━━━ Data block ━━━

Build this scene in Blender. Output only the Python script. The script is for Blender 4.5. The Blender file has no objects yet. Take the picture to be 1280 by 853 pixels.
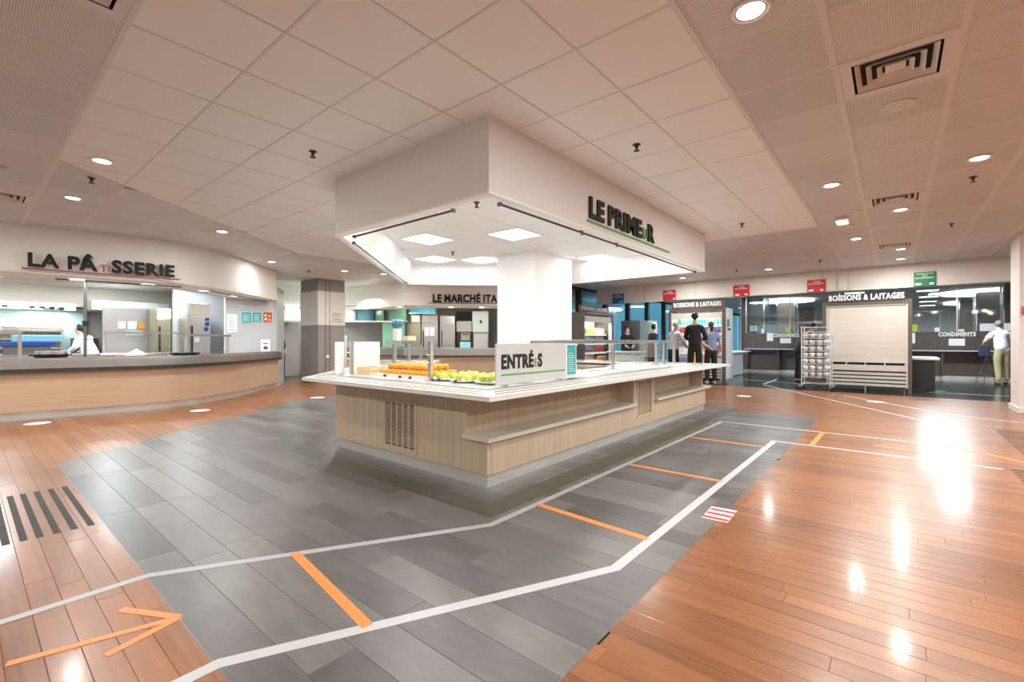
import bpy, bmesh, math, random
from mathutils import Vector, Matrix
random.seed(7)
S = bpy.context.scene
COL = S.collection

# ------------------------------------------------------------------ camera, world, lights, exposure
# world axes: X and Y follow the room (counter, ceiling grid), Z up, metres
HEAD = 39.77
CAMZ = 1.15
cam = bpy.data.cameras.new('camera'); cam.lens = 16.15; cam.sensor_width = 36; cam.clip_start = .05; cam.clip_end = 200
camo = bpy.data.objects.new('camera', cam); COL.objects.link(camo)
camo.location = (0, 0, CAMZ); camo.rotation_euler = (math.radians(90), 0, math.radians(HEAD - 90))
S.camera = camo
S.view_settings.view_transform = 'Standard'; S.view_settings.look = 'None'
S.view_settings.gamma = 1; S.view_settings.use_curve_mapping = False
S.view_settings.exposure = 0.14
w = bpy.data.worlds.new('World'); S.world = w; w.use_nodes = True
w.node_tree.nodes['Background'].inputs[0].default_value = (.24, .60, .78, 1)
w.node_tree.nodes['Background'].inputs[1].default_value = 1.0
H = 2.857                       # ceiling height
LAMP_W = 34.0                   # one downlight
WARM = (.98, 1.0, .95); NEUT = (1.0, .995, .97); COOL = (.88, .96, 1.0)

def area(loc, size, power, color=NEUT, shape='DISK', size_y=None, rot=(0, 0, 0), spread=None):
    l = bpy.data.lights.new('lamp', 'AREA'); l.energy = power; l.color = color; l.shape = shape; l.size = size
    if size_y: l.size_y = size_y
    if spread: l.spread = math.radians(spread)
    o = bpy.data.objects.new('lamp', l); COL.objects.link(o); o.location = loc; o.rotation_euler = rot
    return o

# ------------------------------------------------------------------ helpers
ct, st = math.cos(math.radians(HEAD)), math.sin(math.radians(HEAD))
def proj(a, b, z):
    d = ct*a + st*b; l = st*a - ct*b
    if d < .2: return None
    return 640 + 574.3*l/d, 427 - (z-CAMZ)*574.3/d, d
def px_area(a0, a1, b0, b1, z):
    p = proj((a0+a1)/2, (b0+b1)/2, z)
    if not p or not (-40 < p[0] < 1320 and -40 < p[1] < 893): return 0
    return (a1-a0)*(b1-b0)*abs(z-CAMZ)/p[2]**3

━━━

Repeat, exactly and in full, each line from the start of the data to the line that contains "COL = S.collection". Pictures do not go in.

Build this scene in Blender. Output only the Python script. The script is for Blender 4.5. The Blender file has no objects yet. Take the picture to be 1280 by 853 pixels.
import bpy, bmesh, math, random
from mathutils import Vector, Matrix
random.seed(7)
S = bpy.context.scene
COL = S.collection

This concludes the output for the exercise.